*Stated exercise*.
Reproduce only this span: the line containing "Reconstruct this image", the line containing "rad = math.radians", and every line between them, all exactly as given.

[Records with scene code]
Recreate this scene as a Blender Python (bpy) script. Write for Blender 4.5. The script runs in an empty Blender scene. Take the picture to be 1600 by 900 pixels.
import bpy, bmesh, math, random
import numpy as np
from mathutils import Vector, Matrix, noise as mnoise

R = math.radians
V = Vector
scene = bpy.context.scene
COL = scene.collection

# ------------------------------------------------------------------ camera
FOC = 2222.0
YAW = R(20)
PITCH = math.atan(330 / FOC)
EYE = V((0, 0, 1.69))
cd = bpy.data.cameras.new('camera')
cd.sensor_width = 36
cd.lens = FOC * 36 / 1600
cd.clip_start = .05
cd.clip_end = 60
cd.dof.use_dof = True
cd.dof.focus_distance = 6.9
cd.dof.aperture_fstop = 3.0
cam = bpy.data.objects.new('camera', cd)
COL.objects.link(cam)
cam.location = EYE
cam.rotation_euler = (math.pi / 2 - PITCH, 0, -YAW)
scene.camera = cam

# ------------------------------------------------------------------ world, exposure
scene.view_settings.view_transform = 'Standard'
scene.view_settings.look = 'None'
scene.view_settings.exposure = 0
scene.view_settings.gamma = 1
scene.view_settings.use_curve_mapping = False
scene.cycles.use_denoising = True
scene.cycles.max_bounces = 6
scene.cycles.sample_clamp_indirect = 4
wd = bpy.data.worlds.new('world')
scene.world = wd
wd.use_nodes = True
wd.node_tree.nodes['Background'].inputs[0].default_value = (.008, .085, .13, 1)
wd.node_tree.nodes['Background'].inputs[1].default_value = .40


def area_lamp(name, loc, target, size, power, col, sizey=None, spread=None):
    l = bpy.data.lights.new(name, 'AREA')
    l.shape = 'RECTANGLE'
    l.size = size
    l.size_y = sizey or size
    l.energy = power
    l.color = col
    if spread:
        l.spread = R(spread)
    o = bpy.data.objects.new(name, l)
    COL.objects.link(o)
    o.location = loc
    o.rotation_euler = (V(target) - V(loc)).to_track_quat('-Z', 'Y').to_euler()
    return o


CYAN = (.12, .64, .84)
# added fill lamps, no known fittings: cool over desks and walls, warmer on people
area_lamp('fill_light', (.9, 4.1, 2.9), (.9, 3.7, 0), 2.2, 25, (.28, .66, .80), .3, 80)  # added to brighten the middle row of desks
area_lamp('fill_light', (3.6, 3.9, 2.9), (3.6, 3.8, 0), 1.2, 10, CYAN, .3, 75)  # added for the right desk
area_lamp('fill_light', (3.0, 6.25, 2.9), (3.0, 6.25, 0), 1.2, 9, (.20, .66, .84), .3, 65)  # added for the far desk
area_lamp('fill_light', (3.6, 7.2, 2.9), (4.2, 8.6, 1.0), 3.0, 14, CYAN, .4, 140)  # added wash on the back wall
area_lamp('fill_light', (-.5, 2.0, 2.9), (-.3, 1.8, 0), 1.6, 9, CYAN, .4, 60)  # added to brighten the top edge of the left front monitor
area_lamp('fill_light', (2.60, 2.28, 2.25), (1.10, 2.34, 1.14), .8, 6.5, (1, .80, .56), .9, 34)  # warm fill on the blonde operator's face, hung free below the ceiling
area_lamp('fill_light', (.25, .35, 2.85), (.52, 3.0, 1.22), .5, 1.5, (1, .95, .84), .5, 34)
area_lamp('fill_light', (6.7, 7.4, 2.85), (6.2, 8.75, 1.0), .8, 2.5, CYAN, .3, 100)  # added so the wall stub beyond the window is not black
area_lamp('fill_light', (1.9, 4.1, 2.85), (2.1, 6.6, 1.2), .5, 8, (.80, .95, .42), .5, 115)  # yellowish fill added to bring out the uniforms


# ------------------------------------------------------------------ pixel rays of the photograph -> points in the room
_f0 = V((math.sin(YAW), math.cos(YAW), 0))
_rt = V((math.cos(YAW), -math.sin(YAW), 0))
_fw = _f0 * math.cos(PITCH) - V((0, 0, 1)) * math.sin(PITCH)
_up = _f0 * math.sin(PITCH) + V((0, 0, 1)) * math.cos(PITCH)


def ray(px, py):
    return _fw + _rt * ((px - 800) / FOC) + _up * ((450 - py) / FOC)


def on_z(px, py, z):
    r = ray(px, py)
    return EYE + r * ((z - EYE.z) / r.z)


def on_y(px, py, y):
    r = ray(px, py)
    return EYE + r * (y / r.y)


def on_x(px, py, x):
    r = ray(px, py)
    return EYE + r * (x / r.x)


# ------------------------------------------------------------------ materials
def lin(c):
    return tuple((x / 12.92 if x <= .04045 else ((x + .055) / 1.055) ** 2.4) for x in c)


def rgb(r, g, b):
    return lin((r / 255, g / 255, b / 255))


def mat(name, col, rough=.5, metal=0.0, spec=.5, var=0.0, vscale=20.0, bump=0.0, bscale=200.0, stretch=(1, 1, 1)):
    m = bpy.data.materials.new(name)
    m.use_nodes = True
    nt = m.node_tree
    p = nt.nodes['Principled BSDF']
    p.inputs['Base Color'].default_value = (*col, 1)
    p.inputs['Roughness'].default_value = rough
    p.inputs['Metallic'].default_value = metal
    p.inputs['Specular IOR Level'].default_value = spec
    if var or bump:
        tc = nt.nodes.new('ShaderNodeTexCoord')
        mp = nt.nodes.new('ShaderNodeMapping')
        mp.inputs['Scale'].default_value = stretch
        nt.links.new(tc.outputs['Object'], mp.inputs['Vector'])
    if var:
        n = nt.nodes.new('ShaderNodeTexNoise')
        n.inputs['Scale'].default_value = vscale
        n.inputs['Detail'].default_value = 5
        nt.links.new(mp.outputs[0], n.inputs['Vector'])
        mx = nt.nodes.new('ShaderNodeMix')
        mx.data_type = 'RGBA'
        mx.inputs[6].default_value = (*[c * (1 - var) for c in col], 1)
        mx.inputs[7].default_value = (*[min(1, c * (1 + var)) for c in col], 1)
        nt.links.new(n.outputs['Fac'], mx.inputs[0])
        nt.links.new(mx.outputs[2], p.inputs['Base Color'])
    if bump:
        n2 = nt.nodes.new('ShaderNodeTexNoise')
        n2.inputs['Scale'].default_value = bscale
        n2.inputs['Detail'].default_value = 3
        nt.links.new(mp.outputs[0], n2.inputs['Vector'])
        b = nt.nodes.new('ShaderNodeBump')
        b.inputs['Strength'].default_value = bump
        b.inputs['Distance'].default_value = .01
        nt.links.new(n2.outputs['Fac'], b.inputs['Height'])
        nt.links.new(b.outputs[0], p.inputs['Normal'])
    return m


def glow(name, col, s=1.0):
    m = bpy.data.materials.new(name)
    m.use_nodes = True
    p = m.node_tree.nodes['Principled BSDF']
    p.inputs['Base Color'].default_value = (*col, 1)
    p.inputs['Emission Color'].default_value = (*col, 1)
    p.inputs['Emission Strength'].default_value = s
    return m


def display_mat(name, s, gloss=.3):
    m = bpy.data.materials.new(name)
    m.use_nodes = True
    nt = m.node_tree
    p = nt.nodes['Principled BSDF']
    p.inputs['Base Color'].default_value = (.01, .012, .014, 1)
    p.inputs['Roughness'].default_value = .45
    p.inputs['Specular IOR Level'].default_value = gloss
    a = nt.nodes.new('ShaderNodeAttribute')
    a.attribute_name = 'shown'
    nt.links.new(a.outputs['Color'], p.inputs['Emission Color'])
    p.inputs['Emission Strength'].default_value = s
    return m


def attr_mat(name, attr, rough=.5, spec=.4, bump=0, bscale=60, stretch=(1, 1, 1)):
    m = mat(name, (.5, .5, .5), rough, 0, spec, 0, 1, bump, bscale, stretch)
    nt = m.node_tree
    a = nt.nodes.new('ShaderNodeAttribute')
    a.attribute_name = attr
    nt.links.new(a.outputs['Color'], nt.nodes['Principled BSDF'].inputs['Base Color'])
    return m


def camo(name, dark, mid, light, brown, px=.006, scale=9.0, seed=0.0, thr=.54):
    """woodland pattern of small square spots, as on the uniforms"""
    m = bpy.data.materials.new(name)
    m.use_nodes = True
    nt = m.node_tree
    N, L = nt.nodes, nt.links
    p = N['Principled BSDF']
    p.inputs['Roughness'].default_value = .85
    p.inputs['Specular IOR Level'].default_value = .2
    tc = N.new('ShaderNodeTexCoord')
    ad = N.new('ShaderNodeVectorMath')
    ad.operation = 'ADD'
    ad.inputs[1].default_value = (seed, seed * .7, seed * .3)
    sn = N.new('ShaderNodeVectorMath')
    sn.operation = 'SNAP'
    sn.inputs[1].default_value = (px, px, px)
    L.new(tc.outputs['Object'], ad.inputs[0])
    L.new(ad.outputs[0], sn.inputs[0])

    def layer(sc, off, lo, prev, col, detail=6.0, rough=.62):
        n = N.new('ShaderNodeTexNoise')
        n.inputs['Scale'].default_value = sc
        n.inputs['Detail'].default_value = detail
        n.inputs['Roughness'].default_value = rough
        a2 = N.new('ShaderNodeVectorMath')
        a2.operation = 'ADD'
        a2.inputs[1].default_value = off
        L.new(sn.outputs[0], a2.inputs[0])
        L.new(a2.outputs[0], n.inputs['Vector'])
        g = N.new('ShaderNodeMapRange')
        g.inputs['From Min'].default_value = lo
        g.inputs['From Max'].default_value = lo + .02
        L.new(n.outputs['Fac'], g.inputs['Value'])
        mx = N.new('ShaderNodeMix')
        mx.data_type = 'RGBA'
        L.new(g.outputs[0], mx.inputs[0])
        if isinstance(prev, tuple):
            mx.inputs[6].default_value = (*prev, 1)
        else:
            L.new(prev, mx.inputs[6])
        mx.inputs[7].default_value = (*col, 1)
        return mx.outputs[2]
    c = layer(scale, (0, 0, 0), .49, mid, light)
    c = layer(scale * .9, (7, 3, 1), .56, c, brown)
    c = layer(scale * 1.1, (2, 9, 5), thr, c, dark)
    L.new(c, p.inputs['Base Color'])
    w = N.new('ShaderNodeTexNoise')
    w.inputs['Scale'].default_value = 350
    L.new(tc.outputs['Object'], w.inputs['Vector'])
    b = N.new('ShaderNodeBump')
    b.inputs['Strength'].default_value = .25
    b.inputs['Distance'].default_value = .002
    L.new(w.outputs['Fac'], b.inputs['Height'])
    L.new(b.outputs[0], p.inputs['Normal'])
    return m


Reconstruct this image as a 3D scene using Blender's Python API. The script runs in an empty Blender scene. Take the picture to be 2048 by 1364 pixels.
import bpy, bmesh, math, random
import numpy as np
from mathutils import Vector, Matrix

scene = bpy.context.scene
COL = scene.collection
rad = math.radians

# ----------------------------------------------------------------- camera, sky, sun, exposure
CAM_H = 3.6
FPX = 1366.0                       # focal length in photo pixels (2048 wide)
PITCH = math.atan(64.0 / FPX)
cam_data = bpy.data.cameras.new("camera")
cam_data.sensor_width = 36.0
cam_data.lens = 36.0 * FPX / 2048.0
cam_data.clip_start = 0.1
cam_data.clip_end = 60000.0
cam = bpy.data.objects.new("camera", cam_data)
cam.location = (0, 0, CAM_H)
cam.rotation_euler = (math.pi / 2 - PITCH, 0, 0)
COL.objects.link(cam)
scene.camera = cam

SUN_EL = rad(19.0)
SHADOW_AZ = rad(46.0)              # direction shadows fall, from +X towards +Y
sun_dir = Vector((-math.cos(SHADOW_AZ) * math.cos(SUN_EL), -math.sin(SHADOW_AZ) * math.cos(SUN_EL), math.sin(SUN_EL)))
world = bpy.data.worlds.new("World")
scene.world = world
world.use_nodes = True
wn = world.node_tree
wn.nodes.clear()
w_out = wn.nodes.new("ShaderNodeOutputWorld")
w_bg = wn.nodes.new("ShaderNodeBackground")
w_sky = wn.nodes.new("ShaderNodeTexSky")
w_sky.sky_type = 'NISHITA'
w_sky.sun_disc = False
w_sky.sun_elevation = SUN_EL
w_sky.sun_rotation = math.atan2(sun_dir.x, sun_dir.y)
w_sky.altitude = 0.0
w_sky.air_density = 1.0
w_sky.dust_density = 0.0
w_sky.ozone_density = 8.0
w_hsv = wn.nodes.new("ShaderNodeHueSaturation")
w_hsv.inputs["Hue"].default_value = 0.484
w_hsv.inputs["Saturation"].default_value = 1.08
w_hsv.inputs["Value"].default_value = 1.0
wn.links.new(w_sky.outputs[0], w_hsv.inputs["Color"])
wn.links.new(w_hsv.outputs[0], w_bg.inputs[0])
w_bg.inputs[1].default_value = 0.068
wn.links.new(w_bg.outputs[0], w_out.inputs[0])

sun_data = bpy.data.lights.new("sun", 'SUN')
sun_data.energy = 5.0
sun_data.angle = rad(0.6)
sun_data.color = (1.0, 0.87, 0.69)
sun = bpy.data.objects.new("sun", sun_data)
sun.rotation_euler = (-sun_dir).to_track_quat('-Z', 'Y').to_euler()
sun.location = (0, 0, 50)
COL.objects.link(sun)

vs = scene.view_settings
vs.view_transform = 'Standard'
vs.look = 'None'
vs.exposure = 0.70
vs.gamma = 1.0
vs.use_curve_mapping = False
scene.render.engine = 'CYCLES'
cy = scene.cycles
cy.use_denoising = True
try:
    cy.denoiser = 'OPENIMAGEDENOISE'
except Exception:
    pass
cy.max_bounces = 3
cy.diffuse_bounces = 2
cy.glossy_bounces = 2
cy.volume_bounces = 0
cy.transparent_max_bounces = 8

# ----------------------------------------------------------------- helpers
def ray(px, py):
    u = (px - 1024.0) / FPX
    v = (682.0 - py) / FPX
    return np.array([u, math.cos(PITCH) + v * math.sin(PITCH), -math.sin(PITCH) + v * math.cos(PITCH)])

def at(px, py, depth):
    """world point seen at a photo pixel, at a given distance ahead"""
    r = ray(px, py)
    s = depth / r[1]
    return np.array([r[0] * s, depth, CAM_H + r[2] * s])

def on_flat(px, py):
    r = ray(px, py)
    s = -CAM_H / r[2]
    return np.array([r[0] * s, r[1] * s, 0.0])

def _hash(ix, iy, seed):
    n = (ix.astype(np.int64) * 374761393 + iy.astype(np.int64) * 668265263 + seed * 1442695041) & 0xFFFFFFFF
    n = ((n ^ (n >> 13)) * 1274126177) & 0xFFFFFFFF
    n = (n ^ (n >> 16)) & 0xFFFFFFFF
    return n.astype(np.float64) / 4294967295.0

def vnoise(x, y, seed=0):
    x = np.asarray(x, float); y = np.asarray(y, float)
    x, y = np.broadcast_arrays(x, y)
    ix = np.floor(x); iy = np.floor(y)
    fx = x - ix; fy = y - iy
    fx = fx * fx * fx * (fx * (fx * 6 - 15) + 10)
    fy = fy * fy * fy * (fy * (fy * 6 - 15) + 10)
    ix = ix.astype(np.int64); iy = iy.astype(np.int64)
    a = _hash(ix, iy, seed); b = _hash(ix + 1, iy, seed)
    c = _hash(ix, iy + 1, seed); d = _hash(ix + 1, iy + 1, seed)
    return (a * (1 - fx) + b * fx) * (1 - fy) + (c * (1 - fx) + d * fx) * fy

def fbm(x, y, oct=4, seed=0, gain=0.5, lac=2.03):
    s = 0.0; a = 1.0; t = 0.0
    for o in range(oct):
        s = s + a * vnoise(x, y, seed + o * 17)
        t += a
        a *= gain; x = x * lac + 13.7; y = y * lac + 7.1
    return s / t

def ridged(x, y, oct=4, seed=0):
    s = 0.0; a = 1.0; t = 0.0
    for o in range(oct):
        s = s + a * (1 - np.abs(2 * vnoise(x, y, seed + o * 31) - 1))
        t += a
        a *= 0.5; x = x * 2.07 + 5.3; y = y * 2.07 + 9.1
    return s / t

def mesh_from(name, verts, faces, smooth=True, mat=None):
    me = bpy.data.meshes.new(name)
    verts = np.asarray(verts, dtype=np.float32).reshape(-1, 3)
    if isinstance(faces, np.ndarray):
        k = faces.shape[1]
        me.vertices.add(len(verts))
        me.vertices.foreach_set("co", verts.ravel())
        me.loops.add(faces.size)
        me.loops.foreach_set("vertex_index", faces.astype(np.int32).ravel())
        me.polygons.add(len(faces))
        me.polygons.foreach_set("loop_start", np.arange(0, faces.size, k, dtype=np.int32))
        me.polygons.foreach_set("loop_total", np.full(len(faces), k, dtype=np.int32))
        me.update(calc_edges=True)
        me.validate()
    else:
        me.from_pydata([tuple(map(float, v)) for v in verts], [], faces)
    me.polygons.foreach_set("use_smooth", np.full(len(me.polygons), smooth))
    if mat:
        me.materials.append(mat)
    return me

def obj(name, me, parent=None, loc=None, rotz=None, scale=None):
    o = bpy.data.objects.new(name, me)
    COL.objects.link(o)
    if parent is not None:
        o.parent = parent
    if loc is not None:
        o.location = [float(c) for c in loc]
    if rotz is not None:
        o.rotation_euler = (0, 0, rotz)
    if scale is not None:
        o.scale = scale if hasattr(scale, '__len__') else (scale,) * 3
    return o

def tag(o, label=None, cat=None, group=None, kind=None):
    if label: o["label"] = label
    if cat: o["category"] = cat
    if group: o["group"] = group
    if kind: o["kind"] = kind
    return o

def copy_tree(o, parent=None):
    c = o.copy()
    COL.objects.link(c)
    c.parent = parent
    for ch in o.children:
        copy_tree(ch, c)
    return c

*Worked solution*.
Reconstruct this image as a 3D scene using Blender's Python API. The script runs in an empty Blender scene. Take the picture to be 2048 by 1364 pixels.
import bpy, bmesh, math, random
import numpy as np
from mathutils import Vector, Matrix

scene = bpy.context.scene
COL = scene.collection
rad = math.radians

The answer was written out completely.